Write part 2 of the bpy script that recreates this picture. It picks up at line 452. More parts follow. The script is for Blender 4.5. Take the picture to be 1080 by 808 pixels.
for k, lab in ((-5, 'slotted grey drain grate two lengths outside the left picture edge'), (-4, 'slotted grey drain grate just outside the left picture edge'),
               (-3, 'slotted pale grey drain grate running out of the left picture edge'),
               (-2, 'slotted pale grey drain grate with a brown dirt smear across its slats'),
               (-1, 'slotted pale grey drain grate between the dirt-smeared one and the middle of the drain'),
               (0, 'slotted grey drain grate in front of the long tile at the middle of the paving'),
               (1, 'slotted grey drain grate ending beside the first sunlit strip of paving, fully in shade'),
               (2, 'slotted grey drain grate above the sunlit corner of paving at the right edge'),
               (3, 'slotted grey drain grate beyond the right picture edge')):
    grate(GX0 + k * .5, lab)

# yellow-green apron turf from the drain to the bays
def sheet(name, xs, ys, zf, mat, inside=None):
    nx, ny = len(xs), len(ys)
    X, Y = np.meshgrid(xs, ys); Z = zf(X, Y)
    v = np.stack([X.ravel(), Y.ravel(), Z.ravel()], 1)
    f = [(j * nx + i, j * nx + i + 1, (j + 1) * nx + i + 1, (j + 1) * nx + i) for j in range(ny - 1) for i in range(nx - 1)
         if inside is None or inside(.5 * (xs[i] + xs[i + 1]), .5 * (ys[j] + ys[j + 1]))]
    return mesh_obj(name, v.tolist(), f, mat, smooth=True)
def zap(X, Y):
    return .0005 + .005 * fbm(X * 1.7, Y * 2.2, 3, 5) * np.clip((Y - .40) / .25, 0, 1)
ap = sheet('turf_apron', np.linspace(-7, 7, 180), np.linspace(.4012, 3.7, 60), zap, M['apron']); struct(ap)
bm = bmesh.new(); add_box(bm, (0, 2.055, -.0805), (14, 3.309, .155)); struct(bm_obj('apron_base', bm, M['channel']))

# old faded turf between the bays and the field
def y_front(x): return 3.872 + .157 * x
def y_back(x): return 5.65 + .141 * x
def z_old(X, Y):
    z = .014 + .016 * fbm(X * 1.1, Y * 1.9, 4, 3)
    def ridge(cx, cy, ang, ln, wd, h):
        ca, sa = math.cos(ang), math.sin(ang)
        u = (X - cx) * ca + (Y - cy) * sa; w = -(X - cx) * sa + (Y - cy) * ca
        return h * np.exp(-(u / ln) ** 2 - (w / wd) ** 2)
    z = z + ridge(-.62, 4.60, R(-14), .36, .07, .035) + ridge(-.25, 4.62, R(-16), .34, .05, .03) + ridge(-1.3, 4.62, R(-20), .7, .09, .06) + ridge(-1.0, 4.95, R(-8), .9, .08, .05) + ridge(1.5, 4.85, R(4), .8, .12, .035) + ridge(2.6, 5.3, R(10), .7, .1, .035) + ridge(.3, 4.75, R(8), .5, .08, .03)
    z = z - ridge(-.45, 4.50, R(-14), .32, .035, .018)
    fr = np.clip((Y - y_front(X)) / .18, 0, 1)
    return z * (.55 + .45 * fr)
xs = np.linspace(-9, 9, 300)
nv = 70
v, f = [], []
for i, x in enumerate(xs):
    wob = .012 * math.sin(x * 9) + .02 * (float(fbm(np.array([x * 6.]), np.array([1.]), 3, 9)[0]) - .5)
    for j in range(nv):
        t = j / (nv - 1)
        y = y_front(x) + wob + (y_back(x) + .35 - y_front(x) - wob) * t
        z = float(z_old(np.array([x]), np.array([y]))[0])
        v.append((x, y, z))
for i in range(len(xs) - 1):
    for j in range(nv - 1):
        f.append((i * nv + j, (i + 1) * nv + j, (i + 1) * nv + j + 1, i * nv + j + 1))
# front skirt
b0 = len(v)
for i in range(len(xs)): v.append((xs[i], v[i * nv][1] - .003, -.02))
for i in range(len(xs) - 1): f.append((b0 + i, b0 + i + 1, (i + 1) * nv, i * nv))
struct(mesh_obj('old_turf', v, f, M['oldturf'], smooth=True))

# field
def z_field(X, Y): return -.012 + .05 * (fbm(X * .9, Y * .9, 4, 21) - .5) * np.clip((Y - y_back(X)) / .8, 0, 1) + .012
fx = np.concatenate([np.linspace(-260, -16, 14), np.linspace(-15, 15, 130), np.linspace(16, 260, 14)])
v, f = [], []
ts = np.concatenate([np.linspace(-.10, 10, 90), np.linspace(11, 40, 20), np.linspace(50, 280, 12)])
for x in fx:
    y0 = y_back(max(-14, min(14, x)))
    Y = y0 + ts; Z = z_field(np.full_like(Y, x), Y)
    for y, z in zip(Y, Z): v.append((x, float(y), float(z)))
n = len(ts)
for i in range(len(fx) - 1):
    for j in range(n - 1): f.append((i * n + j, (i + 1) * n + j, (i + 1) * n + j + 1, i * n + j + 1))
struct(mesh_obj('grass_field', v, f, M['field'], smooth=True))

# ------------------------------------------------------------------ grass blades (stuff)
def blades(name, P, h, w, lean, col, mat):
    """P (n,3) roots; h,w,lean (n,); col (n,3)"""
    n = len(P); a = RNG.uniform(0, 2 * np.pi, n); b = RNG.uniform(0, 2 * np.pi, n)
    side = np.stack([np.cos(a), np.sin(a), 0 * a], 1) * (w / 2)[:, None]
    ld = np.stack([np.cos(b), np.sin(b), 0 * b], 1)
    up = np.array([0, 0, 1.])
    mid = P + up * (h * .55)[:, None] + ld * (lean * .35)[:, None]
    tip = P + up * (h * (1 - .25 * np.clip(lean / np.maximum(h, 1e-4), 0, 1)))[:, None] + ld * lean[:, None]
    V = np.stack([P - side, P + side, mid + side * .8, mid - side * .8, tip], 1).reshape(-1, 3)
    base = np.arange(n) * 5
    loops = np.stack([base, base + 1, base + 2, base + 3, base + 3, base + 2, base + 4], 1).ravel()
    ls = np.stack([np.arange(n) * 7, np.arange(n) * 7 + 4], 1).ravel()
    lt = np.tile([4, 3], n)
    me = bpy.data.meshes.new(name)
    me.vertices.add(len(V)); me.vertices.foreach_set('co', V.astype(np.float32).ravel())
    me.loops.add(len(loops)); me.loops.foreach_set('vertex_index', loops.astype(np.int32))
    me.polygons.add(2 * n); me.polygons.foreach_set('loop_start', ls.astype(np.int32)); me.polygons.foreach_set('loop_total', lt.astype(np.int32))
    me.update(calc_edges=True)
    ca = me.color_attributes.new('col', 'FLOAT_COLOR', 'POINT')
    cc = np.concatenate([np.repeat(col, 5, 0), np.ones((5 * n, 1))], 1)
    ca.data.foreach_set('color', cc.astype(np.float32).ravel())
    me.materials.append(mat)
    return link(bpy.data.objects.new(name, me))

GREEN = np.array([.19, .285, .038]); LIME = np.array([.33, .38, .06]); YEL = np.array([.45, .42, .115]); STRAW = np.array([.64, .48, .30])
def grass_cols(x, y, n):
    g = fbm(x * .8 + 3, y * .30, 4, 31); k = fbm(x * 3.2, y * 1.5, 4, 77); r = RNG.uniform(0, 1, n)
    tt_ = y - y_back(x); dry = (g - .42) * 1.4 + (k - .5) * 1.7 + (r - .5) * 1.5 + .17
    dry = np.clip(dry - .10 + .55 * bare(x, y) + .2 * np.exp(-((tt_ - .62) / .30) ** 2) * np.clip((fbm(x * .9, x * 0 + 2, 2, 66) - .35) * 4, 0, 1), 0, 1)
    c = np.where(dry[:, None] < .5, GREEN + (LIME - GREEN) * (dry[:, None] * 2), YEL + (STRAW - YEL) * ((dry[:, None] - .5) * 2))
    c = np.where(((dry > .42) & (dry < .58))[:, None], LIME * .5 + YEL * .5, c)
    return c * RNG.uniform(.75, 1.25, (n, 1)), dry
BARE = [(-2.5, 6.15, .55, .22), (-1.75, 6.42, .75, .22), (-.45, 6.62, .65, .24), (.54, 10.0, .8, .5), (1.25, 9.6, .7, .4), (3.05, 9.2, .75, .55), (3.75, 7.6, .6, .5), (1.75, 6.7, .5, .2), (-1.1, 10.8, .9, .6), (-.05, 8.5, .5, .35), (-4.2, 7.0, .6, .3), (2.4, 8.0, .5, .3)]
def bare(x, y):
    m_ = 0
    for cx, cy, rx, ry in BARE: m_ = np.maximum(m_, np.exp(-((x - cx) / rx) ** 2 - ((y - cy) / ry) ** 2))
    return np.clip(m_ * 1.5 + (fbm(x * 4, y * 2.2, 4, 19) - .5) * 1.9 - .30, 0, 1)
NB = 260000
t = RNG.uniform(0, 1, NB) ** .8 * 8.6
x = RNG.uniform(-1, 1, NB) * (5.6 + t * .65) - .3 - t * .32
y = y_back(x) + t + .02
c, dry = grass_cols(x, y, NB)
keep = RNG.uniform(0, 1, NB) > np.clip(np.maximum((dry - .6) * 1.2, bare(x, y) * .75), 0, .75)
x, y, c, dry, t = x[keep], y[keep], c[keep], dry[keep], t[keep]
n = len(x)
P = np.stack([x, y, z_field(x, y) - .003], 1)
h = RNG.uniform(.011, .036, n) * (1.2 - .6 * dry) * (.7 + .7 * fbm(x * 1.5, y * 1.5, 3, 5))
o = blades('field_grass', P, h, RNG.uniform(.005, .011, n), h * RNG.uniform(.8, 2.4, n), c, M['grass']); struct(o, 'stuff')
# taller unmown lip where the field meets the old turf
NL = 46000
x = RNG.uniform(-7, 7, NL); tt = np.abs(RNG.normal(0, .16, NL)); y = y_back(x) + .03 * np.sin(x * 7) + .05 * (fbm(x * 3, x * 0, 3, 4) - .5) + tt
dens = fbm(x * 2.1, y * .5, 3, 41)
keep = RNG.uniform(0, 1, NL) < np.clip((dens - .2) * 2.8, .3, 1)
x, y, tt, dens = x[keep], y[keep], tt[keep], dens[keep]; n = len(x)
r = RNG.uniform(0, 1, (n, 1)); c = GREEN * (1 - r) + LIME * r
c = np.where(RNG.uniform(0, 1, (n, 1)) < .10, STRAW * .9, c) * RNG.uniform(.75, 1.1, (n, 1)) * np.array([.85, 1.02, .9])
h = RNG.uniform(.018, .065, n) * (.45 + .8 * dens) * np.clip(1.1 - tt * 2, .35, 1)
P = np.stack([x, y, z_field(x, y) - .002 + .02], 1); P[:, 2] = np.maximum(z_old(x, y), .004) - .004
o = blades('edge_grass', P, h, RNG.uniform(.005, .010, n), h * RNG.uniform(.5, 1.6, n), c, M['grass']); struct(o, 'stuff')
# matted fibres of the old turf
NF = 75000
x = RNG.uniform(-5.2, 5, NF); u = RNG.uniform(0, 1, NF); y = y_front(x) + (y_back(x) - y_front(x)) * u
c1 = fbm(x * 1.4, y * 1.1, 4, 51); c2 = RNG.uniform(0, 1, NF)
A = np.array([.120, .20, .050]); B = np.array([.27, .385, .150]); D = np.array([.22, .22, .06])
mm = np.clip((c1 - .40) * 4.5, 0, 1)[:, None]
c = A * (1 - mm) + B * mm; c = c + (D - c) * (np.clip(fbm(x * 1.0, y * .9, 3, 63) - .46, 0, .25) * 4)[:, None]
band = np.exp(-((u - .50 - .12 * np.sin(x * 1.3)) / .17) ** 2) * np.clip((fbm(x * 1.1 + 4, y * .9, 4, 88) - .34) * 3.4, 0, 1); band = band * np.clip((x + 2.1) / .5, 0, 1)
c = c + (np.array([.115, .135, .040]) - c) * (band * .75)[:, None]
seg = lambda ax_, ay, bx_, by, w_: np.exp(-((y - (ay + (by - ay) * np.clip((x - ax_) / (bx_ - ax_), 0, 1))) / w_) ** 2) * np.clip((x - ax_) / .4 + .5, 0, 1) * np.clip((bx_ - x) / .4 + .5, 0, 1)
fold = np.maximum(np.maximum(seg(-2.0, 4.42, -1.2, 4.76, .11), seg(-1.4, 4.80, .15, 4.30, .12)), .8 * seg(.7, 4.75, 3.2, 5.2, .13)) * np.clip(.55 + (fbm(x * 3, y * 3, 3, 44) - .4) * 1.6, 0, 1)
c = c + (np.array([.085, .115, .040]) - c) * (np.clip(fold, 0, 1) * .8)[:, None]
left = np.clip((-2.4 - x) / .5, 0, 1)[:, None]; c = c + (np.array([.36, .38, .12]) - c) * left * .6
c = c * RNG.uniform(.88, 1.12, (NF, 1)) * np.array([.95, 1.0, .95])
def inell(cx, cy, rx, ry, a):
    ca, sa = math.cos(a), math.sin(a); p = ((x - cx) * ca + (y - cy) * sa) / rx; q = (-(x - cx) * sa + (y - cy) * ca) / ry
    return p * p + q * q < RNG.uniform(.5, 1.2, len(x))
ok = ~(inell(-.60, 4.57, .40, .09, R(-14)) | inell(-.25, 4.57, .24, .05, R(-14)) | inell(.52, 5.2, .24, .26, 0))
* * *
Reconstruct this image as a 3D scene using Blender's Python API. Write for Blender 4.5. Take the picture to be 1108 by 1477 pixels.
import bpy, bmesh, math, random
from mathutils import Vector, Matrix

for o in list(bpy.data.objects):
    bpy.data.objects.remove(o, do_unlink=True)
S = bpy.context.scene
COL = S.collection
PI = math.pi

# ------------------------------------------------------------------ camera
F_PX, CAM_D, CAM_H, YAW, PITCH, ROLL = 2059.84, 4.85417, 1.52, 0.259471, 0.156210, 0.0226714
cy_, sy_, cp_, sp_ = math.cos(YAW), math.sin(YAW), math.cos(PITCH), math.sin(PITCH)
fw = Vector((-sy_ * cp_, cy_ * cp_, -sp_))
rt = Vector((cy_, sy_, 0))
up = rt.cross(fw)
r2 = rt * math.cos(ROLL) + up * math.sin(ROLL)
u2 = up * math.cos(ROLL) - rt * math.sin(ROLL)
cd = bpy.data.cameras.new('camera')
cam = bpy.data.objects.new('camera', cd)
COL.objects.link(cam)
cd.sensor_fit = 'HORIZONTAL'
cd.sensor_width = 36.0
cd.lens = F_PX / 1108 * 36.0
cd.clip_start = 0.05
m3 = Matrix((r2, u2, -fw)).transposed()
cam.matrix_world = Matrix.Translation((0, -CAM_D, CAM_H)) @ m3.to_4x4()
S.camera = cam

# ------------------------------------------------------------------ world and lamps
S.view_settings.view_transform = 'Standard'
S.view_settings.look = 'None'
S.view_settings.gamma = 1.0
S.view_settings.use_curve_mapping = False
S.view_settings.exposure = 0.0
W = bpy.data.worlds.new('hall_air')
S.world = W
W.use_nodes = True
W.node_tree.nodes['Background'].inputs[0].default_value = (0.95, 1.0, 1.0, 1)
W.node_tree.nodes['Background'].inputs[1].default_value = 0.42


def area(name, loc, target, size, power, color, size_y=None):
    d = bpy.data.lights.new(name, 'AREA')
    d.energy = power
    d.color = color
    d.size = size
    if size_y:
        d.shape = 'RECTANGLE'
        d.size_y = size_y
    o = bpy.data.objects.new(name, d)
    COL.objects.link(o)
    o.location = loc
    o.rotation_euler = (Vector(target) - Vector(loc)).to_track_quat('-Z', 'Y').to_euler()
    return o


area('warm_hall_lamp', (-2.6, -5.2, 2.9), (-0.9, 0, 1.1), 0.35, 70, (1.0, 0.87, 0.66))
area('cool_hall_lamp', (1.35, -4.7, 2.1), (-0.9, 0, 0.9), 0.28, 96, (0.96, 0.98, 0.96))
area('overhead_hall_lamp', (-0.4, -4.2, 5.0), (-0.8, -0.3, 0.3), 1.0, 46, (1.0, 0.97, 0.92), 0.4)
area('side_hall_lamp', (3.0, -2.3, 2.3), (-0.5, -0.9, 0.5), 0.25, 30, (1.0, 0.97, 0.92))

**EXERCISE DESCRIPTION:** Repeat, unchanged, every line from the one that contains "Reconstruct this image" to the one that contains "PI = math.pi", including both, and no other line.

**OUTPUT FOR THIS TASK:**
Reconstruct this image as a 3D scene using Blender's Python API. Write for Blender 4.5. Take the picture to be 1108 by 1477 pixels.
import bpy, bmesh, math, random
from mathutils import Vector, Matrix

for o in list(bpy.data.objects):
    bpy.data.objects.remove(o, do_unlink=True)
S = bpy.context.scene
COL = S.collection
PI = math.pi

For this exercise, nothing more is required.